My geeky husband and I love BBT. We’ve been watching it since the beginning and at first we could not believe this show was on, they were talking to us. We relate to these people flaws and all as well we know these people. They represent pretty much all of our friends in one way or another. We have the guy who could only talk to girls when drunk, the looking down on the guy with only a masters, yep seen it etc. Yes they are stereotyping nerds/geeks but in many interviews with the cast & crew you get that it is done with the utmost respect. They rarely get the science wrong which is incredible.
As for Sheldon’s being on the spectrum they’ve plainly said that he doesn’t have “it” as a way to keep it open for all and not be the poster child. Maybe that’s why I find it okay. Usually i’m the first one in line to call something out line but this show feels different to me.
I think their intentions are good, but I don’t like that these stereotypes are being perpetuated.

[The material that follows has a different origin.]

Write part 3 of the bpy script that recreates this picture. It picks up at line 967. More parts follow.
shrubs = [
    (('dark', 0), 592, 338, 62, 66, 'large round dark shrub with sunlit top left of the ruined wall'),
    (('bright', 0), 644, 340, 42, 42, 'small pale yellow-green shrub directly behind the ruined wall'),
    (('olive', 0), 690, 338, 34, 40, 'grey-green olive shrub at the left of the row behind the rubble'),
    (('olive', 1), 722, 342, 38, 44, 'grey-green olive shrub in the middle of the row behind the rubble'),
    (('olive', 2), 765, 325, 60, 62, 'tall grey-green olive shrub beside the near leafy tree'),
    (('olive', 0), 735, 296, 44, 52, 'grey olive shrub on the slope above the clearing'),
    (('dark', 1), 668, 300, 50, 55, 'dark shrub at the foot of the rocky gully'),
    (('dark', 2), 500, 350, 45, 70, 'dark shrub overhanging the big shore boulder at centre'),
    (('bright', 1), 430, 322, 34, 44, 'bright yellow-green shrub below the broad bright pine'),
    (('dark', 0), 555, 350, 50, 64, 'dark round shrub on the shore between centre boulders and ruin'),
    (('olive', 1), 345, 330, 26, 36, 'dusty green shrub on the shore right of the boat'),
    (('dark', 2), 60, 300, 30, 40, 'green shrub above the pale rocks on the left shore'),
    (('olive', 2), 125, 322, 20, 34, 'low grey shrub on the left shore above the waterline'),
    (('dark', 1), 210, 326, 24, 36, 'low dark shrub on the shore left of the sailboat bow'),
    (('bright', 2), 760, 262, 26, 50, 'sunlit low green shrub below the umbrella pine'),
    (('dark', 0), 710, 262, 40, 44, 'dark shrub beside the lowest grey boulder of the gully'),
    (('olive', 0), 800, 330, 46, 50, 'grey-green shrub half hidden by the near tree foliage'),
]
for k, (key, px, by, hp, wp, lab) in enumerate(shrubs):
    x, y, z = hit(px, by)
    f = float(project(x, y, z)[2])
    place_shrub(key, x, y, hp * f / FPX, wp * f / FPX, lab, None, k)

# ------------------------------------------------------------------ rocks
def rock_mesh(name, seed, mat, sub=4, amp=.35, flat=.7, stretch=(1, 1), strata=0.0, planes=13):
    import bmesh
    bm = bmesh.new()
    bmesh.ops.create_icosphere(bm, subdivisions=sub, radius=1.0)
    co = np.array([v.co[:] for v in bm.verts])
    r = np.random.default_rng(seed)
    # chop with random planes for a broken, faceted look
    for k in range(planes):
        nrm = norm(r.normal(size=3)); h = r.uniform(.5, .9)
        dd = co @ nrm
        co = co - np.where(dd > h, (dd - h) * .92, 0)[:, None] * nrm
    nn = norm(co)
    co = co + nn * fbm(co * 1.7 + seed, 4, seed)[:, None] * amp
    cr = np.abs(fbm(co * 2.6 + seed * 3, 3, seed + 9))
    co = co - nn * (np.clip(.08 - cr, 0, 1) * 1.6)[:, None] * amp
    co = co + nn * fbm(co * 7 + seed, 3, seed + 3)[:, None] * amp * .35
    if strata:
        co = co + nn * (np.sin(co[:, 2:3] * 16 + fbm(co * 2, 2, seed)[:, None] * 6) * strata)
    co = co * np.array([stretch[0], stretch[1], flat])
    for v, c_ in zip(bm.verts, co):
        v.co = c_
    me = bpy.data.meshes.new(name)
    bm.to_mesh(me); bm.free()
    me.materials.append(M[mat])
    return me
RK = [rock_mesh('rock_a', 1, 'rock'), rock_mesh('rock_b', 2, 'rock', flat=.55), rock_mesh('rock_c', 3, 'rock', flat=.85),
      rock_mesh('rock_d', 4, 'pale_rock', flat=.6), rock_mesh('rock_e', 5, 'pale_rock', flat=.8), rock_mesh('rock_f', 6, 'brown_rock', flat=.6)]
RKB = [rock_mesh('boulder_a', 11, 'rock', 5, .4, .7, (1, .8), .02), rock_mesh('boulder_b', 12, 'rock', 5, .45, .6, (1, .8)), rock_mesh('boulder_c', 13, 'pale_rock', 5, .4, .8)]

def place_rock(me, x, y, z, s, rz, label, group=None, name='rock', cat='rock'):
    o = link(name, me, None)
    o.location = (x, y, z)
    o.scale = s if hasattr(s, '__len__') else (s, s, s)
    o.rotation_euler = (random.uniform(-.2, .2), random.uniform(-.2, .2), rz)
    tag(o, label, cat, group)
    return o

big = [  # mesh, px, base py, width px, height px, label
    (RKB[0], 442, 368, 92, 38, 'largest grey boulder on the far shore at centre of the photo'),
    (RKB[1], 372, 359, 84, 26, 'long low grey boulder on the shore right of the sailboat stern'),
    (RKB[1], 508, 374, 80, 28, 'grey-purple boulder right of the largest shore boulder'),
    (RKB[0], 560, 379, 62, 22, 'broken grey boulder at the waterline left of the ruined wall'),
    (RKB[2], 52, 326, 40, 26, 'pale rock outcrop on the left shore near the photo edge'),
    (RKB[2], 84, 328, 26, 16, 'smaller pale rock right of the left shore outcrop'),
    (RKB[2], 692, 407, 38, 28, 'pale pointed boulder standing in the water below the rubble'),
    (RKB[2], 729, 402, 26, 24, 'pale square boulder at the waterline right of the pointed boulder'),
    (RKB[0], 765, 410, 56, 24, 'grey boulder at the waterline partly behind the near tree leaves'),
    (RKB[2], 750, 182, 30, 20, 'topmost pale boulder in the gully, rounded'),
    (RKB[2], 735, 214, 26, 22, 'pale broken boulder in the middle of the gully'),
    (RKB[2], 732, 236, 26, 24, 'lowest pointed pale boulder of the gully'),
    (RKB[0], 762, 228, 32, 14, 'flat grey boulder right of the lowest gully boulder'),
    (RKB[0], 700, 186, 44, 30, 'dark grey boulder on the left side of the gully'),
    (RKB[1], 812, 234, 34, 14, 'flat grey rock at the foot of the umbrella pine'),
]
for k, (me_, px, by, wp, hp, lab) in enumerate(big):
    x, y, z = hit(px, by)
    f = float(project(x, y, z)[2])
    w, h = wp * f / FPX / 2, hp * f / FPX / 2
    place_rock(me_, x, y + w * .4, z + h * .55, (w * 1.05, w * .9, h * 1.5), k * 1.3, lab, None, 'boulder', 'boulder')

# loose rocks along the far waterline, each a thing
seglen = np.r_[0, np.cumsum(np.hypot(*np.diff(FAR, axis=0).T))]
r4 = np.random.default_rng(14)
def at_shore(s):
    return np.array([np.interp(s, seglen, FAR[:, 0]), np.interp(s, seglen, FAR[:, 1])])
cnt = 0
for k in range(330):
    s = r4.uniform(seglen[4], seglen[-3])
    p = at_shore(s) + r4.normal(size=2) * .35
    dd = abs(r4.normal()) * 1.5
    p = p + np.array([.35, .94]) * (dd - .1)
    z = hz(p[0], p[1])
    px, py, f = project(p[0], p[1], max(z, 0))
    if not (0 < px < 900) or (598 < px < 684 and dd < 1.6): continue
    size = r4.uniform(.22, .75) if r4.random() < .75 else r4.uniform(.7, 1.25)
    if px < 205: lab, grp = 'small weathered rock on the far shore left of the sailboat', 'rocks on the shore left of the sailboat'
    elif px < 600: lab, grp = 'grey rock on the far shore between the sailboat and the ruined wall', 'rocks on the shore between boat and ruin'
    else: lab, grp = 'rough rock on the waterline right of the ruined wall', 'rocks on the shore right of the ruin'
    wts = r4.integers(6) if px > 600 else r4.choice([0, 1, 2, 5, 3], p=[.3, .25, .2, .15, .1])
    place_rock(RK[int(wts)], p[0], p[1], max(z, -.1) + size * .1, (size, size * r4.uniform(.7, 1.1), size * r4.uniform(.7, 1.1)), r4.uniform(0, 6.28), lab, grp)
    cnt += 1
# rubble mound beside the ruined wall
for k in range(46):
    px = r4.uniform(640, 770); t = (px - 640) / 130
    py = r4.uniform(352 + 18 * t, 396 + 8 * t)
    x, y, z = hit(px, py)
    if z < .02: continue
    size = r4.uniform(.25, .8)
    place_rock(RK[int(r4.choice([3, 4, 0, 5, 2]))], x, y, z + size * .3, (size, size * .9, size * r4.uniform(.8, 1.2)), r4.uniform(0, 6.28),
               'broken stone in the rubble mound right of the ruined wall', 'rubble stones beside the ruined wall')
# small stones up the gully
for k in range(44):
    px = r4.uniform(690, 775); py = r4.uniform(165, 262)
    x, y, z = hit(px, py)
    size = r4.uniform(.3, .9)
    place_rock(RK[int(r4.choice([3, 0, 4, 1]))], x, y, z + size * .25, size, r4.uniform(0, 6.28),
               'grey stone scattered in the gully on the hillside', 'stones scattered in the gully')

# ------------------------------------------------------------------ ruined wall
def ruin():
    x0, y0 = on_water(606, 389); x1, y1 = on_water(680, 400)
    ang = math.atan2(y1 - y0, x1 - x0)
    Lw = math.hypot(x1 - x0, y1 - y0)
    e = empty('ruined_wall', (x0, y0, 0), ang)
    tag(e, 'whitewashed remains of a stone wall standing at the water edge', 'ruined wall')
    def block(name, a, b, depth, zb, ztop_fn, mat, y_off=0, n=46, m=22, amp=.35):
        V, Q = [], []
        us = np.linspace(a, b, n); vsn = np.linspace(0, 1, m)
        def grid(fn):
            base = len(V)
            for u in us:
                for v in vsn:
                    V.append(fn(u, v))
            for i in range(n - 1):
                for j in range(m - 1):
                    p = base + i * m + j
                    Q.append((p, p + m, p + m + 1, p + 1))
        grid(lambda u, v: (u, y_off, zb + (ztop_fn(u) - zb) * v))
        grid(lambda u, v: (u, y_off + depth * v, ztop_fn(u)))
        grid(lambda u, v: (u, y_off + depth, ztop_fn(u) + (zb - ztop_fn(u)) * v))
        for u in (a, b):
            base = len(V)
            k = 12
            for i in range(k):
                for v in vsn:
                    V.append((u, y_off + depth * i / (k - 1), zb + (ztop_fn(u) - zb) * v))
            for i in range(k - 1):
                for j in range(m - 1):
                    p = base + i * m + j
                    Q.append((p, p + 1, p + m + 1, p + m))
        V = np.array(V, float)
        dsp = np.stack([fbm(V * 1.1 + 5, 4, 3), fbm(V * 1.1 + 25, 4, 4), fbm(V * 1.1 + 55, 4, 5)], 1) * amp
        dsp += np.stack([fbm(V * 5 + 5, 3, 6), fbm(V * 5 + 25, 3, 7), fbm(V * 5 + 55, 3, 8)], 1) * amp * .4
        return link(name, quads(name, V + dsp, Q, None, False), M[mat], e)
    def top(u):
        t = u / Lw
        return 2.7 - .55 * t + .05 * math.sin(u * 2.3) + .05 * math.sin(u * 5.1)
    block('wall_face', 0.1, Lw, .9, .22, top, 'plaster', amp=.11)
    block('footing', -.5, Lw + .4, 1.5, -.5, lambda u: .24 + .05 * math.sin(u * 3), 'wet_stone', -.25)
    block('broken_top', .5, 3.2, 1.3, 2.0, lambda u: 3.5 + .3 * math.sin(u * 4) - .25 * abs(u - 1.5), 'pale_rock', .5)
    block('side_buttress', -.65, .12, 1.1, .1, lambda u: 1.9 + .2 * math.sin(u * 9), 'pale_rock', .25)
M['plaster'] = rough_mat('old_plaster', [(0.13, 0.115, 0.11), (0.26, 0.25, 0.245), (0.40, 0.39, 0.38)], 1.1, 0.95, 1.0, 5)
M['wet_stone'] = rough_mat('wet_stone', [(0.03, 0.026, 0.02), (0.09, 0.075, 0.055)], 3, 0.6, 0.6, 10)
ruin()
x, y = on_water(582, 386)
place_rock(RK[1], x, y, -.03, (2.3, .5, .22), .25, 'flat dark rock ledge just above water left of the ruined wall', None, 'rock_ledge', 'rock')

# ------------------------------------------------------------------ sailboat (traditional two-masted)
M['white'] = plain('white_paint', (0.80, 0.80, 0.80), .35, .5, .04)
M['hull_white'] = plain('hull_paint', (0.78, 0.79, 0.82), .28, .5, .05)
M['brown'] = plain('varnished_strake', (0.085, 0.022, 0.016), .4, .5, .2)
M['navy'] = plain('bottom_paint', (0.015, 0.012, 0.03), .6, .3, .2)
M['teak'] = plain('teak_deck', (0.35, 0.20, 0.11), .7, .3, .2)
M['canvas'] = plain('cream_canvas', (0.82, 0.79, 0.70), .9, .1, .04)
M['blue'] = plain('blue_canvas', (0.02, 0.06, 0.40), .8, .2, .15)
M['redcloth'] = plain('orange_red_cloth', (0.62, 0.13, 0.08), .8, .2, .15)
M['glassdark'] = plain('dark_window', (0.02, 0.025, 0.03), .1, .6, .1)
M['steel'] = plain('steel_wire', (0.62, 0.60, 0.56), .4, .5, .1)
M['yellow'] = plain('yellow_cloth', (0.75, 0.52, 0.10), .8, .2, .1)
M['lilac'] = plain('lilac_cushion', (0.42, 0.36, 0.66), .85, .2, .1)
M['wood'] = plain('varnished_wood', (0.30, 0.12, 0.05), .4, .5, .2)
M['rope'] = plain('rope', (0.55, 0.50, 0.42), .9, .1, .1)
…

I’m just not sure it’s right, you know? There are gay people like Jack from Will and Grace out there, too, but I would respect a show a lot more who showed someone who was his own character and stepped outside of the mold.
Like Sheldon. But more of them.
I don’t think the show is out of line, and I have zero problems with Sheldon being undiagnosed Asperger’s – many people are undiagnosed, including some people I know who I am SURE are on the spectrum but whose parents (or teachers) never spotted it.
I just can’t stomach being laughed at constantly. When the jokes are aimed AT me, fine, but when the jokes are making fun of me and the things I like, EFF them, you know?
And WHY doesn’t Penny deserve a last name?
It’s such a bummer intelligence is stereotyped as an unattractive quality. I’m not your typical nerdy girl, and when I bother to put on grown-up clothes rather than, “I raided someone’s 14-year-old punker brother’s closet” clothes, I probably do a decent job passing myself off as “hot,” but good grief do smart guys turn me on. There is just something about when an intelligent man gets his “smart” on about a topic he’s passionate/well-informed about… So hot. And that’s enough tmi for today.
Canned laughter is detestable, regardless of show. Don’t we know when to laugh at things on our own? Provided they’re actually funny, that is.
At the latest 24h roleplaying bonanza that is ChimeraCon, a young man came to the door, said something about “is this the virgin convention?” or something. The funny thing is, that anyone who comes in and tries to be funny quickly leaves – forty (or so) geeks who have no issues with rolling dice and who look at you in a “whatever, dude?” way can be a little intimidating, apparently! 😀
Never really got into tBBT. Loved W&G, though. (And find it hilarious how they cast a straight man as Will, and turned down a gay one – John Barrowman – because he was “too straight”!) Maybe because BBT it feels forced, somehow. Most geeks I know are not scientists, they’re perfectly ordinary people, even though arts and computer occupations are perhaps over-represented. And they’re not socially awkward, and they’re certainly not virgins. Geeks can get laid, have relationships, get married and even breed, just like everyone else!